On November 8, Horiba reported third-quarter EPS of ¥47.25 ($0.55), compared with ¥6.27 ($0.07) a share a year ago, and raised its full-year EPS forecast by 12% to ¥137.15 ($1.60). Shares climbed 15.1% for the two days ending November 9. The following day, Shimadzu reported a more than threefold increase in fiscal second-quarter net income to ¥3,128 million ($36.5 million), sending shares up 3.7%.
In November, six European companies improved, two were unchanged and six declined. Datacolor led all companies, improving 24%. Alpha MOS fell 15%. For the year, eight companies are in positive territory, and six have negative returns. Oxford Instruments has the largest return, up 188%. Robotic Technology Systems is down 19%.
Biohit reported on November 5 a third-quarter loss of €0.04 ($0.05) a share, compared with a loss of €0.01 ($0.01) a year ago. Shares traded slightly higher. On the same day, Datacolor announced preliminary fiscal 2010 profit growth of 80.8% to CHF 4.7 million ($4.4 million), leading shares up 5.2%. On November 30, the company reported EPS of CHF 30.19 ($5.40), compared with a loss of CHF 18.55 ($3.40) last year, and raised its annual dividend by 300% to CHF 12.00 ($2.10) a share. Shares jumped 9.2%.

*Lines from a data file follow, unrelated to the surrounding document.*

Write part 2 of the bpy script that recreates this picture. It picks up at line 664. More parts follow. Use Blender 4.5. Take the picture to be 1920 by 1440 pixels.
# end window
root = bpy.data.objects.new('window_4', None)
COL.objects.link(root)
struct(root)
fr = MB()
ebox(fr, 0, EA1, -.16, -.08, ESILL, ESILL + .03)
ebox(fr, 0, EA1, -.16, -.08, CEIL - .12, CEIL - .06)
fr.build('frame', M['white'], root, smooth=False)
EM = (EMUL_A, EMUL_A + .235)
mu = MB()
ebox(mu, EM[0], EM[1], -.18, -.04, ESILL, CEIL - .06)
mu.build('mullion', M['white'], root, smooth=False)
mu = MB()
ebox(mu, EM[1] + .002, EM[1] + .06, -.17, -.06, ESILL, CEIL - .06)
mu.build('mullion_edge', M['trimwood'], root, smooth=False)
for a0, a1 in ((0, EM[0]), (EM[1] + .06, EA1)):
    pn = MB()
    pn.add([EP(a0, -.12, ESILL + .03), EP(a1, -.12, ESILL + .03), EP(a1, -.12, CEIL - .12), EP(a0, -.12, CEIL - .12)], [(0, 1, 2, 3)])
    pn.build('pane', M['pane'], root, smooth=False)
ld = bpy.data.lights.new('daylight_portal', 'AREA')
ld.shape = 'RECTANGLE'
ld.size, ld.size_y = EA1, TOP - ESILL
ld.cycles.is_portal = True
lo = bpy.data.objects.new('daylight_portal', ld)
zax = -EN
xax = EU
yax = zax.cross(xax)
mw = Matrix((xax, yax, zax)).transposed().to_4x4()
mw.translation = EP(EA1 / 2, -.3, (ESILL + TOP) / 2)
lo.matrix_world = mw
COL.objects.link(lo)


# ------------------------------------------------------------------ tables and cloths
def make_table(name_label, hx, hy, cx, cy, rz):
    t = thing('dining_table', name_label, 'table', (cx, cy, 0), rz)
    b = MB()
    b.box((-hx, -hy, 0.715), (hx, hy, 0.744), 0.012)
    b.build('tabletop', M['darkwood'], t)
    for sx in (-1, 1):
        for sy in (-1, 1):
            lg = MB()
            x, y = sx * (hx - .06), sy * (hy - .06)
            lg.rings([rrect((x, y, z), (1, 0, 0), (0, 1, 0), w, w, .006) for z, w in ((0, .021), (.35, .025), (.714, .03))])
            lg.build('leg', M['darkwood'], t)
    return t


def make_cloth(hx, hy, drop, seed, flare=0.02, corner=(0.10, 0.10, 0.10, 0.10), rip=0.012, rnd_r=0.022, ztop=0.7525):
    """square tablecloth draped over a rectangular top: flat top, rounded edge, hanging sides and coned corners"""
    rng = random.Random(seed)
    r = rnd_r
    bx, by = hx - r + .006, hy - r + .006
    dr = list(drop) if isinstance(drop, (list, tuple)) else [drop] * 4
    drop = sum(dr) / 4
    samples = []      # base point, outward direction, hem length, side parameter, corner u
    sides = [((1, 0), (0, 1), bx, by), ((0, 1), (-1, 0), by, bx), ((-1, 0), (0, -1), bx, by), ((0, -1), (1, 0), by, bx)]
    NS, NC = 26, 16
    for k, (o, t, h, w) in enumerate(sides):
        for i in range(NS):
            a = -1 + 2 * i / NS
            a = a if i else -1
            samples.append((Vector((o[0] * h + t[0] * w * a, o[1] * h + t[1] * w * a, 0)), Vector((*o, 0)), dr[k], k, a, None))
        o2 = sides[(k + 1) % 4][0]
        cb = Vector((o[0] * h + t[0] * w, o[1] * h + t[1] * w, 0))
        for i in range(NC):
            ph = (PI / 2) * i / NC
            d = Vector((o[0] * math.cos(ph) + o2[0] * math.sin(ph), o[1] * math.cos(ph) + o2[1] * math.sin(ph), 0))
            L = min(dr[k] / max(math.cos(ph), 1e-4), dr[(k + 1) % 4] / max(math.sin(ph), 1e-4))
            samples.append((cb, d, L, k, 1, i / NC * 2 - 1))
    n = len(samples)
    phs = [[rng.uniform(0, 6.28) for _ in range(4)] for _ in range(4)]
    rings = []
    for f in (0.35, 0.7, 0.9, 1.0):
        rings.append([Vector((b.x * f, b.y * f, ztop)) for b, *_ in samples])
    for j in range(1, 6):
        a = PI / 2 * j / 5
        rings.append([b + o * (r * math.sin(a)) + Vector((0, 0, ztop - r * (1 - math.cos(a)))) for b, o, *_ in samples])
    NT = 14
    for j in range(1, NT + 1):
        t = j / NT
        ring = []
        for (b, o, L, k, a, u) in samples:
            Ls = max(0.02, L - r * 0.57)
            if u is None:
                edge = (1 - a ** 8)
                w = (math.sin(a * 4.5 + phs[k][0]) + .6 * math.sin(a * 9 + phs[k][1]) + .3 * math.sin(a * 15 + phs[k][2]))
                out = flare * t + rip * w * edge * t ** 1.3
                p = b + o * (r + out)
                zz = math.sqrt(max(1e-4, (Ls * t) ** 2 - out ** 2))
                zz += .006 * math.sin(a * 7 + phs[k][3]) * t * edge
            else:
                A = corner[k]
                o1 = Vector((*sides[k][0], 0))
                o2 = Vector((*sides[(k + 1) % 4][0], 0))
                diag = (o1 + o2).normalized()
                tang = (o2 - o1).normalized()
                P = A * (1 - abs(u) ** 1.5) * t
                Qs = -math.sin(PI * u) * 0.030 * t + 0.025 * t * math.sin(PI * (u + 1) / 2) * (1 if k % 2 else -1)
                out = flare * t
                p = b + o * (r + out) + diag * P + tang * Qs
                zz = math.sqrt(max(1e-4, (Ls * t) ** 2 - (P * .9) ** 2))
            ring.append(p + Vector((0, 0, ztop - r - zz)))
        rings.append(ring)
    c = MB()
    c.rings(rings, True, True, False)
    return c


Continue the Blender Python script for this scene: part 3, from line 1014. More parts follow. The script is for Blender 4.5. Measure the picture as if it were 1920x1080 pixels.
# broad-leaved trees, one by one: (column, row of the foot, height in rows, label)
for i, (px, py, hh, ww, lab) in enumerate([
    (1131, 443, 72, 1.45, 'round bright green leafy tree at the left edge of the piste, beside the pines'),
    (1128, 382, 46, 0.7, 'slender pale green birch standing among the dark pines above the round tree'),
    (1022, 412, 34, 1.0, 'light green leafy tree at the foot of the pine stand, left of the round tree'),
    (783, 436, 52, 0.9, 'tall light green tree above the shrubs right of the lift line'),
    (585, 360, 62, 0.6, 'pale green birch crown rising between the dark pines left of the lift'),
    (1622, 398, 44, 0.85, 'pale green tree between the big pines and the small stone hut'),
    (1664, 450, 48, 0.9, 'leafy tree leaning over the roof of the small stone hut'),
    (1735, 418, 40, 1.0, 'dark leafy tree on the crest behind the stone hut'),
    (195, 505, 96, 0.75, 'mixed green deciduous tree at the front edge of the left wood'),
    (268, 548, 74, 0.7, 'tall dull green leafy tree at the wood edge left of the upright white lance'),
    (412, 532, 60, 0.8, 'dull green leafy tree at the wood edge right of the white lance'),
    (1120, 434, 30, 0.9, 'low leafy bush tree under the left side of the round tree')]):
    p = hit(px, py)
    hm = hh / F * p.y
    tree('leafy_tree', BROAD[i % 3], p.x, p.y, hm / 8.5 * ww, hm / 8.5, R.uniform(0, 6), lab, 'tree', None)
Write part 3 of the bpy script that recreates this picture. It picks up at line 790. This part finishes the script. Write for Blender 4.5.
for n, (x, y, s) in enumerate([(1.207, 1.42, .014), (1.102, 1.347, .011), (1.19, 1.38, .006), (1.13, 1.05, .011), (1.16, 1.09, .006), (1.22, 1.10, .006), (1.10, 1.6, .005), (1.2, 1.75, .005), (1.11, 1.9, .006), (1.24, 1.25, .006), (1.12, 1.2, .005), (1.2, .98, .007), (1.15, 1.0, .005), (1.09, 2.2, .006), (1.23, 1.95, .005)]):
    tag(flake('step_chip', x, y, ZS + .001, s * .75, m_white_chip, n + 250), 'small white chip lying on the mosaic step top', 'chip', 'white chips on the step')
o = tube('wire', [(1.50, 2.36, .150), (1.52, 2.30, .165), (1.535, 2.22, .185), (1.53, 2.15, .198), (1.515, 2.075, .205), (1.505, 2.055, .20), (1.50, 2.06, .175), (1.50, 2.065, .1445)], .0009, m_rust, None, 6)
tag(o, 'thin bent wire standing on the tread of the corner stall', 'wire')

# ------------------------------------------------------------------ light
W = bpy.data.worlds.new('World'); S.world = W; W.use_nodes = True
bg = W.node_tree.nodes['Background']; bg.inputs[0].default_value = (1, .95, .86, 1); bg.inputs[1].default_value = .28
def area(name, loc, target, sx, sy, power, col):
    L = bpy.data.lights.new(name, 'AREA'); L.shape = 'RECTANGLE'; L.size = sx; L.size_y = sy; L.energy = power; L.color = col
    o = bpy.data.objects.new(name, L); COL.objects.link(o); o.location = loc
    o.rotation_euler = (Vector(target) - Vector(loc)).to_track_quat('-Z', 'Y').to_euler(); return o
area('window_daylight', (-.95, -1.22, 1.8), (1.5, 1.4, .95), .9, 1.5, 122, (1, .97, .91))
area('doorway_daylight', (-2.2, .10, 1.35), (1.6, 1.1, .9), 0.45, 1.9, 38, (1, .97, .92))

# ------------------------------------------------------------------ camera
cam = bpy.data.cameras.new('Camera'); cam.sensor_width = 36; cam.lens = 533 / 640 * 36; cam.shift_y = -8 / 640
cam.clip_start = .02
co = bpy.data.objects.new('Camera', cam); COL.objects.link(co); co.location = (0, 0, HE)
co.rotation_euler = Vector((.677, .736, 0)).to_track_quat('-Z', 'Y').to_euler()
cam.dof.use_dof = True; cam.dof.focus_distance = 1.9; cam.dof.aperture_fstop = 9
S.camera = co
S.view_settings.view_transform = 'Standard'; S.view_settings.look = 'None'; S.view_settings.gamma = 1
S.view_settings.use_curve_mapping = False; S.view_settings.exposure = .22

On November 12, Spectris reported that revenue grew 21%, 16% organically, for the four months ending October 31. Shares climbed 5.2%. On November 22, Analytik Jena reported preliminary fiscal 2010 EPS of €0.34 ($0.46), compared with €0.11 ($0.15) a year ago. However, the previous year’s EPS was restated from €0.51 ($0.69) due to a tax audit and reclassification of currency translations. The company proposed a dividend of €0.15 ($0.19) per share for the first time, yet shares fell 8.4%. On November 16, Oxford Instruments reported fiscal half-year EPS of £0.17 ($0.26) (see page 12), compared with £0.04 ($0.07), leading shares up 4.4%.